Further design changes will be needed to meet stricter standards proposed in Europe in 2010, which involve reducing head and leg injuries. Some of those changes involve creating softer bumpers that would not meet U.S. minimum safety standards, said Tyson, the NHTSA spokesman.

Such trade-offs make the issue complicated, said Adrian Lund, chief operating officer at the Insurance Institute for Highway Safety, a safety center funded by the insurance industry. "I think there's a good deal of uncertainty as to what the level of benefit will be" from the pedestrian safety design changes, he said.

The uncertainty is greater in the United States than in Europe, he said, because the vehicle fleet here has much more variety. In the United States, more than half of all new vehicles sold each year are pickups or sport-utilities with high, flat front ends, while Europe and Japan are more uniformly populated by cars.

Consumers might not be willing to pay more for pedestrian safety, which, after all, is aimed at protecting someone outside the vehicle, Lund said. "We're not sure how much attention even people in Europe are paying to those [pedestrian safety] ratings because what they're most concerned about is protecting their own families inside the vehicle."

Wimberly, the Fairfax police officer, said he thinks U.S. money would be better spent on redesigning roadways to reduce danger to pedestrians -- adding raised crosswalks, for instance, and putting more designated crossing areas in the car-heavy suburbs.

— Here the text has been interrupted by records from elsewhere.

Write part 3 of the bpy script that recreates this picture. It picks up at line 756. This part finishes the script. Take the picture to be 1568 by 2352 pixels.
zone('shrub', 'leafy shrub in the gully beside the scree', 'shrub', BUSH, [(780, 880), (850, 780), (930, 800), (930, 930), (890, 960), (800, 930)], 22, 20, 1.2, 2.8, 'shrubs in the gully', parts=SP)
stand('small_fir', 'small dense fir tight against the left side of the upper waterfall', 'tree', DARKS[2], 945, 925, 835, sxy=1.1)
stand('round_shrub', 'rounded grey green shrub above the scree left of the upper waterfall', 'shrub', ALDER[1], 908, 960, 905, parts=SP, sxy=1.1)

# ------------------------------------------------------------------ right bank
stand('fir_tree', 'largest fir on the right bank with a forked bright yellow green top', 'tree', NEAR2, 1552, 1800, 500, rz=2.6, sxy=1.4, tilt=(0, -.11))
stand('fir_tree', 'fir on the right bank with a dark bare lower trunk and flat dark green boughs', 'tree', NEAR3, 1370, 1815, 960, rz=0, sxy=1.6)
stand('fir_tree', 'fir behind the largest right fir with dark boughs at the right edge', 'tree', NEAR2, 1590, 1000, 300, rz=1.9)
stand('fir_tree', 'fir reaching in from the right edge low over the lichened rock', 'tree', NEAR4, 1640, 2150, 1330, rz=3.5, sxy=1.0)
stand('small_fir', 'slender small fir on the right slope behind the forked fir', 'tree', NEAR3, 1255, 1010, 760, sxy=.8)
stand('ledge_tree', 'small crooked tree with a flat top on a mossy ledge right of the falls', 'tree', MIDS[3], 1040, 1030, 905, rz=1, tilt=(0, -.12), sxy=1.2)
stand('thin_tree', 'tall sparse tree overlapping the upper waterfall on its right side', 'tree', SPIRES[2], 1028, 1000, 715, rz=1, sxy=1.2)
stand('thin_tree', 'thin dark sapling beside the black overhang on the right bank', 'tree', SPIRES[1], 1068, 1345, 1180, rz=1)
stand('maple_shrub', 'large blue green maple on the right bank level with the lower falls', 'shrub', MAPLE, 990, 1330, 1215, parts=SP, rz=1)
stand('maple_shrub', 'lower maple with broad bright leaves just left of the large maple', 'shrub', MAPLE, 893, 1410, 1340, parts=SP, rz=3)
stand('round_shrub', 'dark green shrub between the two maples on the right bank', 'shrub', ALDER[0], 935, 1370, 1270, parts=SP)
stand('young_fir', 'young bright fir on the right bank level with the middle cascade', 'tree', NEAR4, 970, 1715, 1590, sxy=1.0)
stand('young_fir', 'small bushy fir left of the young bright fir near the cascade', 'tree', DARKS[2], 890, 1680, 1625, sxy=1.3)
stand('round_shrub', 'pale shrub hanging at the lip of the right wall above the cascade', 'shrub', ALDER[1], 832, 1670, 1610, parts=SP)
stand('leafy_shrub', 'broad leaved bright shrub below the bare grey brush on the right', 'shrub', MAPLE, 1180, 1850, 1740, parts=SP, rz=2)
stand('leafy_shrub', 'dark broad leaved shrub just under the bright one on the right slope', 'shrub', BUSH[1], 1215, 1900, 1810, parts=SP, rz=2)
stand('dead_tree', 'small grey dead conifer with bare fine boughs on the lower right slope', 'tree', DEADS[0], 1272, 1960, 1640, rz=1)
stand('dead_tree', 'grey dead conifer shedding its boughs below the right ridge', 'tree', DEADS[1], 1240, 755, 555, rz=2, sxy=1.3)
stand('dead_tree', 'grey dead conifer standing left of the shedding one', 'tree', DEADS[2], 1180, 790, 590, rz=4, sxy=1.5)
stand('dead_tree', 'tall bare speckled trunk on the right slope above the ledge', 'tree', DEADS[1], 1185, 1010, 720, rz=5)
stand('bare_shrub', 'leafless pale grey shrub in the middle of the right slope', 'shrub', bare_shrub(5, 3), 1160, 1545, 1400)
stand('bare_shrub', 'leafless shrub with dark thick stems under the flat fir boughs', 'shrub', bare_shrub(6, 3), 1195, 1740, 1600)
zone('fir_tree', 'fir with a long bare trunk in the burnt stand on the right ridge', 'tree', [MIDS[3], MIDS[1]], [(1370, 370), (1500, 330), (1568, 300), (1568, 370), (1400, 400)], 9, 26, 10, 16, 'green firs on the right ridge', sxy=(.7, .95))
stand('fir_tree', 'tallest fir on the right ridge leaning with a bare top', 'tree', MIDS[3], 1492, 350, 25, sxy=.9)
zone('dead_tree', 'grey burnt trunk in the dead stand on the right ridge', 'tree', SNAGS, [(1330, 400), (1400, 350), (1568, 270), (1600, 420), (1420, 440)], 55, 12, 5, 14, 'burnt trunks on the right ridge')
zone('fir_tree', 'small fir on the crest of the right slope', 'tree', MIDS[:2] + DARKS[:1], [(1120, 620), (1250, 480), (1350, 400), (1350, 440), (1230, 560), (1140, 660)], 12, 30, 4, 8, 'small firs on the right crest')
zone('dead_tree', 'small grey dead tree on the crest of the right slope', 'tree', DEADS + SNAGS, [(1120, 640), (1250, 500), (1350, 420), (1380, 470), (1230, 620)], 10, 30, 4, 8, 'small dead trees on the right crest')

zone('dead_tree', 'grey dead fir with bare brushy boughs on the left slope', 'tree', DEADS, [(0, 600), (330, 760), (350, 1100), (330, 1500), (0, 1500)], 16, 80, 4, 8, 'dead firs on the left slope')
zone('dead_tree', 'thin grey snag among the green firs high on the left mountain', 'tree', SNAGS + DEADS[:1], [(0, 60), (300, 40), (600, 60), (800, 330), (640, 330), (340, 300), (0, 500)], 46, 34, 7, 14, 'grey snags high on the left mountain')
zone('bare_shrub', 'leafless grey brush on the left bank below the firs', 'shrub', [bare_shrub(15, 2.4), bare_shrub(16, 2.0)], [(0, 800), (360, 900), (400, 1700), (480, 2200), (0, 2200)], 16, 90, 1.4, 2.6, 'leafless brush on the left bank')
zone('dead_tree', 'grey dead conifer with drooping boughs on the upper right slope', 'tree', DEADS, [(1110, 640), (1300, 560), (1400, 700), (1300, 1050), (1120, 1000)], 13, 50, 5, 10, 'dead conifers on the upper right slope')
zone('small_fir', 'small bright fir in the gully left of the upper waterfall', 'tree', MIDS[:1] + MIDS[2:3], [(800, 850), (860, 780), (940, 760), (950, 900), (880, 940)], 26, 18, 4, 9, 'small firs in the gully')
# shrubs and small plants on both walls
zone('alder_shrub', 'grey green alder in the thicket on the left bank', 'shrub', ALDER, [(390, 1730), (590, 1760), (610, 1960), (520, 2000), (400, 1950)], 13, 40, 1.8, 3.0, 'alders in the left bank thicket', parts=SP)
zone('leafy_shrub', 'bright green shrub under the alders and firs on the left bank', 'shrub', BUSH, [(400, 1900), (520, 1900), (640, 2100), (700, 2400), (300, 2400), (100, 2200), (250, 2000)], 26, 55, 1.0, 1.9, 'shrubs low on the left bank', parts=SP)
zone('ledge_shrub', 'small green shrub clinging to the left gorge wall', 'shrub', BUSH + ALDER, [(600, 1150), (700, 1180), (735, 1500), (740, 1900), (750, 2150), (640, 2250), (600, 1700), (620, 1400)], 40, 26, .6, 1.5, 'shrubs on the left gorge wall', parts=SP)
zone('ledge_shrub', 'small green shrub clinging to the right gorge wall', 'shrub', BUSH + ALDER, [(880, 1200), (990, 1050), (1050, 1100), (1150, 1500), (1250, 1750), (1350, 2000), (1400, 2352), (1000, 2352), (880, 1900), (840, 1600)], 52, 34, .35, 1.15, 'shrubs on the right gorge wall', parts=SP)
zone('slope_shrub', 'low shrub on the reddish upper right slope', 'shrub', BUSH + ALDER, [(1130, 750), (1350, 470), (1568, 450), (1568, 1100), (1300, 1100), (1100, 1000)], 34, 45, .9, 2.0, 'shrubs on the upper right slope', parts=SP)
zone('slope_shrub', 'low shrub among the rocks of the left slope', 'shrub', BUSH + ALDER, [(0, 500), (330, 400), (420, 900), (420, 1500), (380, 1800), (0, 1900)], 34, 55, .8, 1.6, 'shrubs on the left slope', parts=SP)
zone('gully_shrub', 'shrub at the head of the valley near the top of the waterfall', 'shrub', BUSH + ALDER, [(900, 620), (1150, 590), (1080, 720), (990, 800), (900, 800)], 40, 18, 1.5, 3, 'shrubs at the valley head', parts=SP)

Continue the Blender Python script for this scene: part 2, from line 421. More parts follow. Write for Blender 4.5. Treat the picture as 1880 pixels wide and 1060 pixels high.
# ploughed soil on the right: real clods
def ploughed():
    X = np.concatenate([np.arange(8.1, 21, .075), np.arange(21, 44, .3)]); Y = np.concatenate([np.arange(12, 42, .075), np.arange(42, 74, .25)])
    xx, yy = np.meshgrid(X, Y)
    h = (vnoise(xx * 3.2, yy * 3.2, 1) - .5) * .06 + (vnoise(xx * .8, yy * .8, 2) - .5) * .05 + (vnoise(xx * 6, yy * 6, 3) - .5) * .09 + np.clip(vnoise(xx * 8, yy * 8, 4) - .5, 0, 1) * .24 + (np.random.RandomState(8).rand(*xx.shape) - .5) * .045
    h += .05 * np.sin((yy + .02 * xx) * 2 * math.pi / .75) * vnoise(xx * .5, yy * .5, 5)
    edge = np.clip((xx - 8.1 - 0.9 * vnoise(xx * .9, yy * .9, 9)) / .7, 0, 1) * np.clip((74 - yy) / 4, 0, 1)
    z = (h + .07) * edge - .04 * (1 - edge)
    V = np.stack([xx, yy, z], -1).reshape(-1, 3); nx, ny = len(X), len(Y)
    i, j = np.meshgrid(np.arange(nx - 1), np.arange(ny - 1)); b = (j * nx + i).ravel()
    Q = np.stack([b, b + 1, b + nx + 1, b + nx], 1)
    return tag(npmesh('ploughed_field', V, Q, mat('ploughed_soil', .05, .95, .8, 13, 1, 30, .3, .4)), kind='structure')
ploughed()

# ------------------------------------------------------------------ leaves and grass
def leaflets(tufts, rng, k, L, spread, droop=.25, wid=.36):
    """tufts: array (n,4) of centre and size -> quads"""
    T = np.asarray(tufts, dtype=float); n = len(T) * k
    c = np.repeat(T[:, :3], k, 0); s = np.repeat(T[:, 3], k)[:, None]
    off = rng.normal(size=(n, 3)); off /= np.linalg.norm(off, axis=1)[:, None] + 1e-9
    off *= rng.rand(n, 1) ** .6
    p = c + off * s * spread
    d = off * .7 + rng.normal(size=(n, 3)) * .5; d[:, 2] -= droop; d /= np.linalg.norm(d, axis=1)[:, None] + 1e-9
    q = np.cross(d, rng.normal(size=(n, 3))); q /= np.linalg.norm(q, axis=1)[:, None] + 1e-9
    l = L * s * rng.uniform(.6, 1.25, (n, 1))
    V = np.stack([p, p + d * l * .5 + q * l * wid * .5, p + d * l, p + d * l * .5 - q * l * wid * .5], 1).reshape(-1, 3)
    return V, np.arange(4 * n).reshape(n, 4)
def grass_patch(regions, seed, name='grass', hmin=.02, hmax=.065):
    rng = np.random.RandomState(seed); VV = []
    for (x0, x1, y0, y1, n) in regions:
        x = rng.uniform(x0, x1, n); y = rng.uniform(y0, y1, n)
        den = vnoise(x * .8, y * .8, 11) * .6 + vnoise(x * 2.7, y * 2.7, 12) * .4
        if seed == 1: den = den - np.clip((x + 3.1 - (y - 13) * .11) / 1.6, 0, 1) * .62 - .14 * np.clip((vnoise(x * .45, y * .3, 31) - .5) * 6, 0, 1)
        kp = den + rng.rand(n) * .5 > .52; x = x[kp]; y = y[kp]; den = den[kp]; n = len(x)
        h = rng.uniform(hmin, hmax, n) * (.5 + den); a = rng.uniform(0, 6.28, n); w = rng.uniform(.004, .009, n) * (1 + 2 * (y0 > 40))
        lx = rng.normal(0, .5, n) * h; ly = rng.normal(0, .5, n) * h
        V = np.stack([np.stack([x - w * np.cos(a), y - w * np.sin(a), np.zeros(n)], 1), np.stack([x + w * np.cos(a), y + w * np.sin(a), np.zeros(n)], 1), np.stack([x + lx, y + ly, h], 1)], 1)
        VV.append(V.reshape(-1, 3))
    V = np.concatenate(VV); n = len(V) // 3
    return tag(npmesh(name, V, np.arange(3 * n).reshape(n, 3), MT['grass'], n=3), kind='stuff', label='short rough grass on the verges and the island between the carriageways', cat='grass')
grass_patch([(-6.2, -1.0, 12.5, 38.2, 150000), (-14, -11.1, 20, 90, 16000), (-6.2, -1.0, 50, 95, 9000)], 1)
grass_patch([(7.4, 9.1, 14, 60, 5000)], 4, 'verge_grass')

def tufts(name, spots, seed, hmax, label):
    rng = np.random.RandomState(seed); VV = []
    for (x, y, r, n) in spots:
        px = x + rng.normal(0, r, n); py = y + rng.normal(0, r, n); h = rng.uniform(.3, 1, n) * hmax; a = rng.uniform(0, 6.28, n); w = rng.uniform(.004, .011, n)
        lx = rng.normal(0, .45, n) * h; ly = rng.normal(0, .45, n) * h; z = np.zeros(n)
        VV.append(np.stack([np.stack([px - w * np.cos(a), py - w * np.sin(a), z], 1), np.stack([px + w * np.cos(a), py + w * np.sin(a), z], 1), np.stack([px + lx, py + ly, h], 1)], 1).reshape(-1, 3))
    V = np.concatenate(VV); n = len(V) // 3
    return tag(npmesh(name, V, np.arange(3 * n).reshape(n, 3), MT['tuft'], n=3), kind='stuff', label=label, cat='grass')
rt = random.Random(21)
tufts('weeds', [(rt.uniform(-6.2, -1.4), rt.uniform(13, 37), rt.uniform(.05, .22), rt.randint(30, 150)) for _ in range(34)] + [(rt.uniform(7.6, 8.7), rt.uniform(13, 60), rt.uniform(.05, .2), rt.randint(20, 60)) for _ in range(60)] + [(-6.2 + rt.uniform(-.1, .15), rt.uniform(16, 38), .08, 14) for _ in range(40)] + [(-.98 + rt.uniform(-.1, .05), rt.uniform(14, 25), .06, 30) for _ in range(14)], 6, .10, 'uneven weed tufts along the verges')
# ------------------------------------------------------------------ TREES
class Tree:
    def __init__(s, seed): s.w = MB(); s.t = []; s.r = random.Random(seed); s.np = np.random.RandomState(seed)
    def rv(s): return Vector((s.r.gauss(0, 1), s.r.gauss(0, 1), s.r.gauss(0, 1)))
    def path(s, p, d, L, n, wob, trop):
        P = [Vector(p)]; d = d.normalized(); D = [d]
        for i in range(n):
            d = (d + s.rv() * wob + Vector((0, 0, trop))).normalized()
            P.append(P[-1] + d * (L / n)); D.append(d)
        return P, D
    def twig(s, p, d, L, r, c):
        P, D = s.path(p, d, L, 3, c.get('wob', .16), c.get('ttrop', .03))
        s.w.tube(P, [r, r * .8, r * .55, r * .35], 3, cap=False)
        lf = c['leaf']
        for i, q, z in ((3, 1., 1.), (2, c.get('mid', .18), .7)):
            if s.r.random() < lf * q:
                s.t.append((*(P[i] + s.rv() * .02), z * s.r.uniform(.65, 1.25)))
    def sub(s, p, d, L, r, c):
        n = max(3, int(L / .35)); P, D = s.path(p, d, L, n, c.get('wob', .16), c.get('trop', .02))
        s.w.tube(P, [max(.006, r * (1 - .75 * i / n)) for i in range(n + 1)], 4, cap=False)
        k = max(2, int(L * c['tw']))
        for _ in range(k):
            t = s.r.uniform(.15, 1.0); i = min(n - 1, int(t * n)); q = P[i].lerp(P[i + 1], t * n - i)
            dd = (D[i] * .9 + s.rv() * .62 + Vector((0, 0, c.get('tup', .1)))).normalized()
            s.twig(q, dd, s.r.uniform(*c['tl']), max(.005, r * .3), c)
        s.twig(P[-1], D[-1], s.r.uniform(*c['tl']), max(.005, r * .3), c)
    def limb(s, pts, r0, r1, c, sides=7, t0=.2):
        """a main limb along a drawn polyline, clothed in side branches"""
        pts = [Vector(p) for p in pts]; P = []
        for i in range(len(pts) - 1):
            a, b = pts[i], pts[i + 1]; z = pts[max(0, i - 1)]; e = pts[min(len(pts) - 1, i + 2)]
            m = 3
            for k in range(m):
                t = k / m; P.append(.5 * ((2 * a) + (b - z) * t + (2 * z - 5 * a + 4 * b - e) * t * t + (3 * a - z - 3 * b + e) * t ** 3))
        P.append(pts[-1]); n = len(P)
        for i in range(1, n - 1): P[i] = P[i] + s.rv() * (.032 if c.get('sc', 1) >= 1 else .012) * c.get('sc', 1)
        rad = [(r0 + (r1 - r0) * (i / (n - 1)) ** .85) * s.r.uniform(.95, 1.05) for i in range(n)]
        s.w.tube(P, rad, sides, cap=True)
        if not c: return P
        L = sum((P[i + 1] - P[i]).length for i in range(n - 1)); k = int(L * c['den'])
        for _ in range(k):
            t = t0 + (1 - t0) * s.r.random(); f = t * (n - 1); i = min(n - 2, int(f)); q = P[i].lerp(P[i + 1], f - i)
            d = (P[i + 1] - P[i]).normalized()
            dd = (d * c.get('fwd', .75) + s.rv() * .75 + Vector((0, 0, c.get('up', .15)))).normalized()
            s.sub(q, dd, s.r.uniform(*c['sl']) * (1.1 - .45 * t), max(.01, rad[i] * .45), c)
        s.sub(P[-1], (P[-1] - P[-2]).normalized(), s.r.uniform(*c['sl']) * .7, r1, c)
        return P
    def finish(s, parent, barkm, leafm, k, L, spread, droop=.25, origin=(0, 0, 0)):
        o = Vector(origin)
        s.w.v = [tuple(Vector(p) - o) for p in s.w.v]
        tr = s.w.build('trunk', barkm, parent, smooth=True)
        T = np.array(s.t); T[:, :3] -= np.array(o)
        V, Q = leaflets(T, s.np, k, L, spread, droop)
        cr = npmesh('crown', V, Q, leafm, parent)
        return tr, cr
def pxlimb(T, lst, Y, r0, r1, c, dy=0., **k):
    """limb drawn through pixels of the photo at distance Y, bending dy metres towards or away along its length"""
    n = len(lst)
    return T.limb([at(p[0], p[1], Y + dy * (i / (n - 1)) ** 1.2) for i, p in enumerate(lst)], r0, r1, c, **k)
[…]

But even within the law enforcement community, he said, there is disagreement over how to improve pedestrian safety. "Everyone has got an opinion," said Wimberly, who oversees the department's crash reconstruction unit. "From the design of hoods and bumpers . . . [to] a combination of air bag deployments for pedestrians and catching devices to keep them from being thrown over the roof -- you name it, and it's out there."

Autoliv Inc., a leading supplier of air bags to carmakers, has developed an air bag that deploys on the outside of a vehicle near the base of the windshield, to lessen pedestrian head injuries. The company said it's working on the device with several auto manufacturers looking to meet Europe's 2010 regulations, though it wouldn't name them.

Autoliv also has signed a contract with one customer for an "active" hood device, which uses a pyrotechnic charge to raise the hood slightly on impact.

Such technology will inevitably find its way to the U.S. market because of the increasingly global nature of the auto industry, U-Va.'s Crandall said. And that's good, he added; one of the groups most at risk for pedestrian injury is the elderly, and the U.S. population is aging rapidly.

"I really think this issue is something that needs to be looked at at this time," Crandall said. "Not just passively make the judgment that we don't have problems, but actively look at it to do something about it."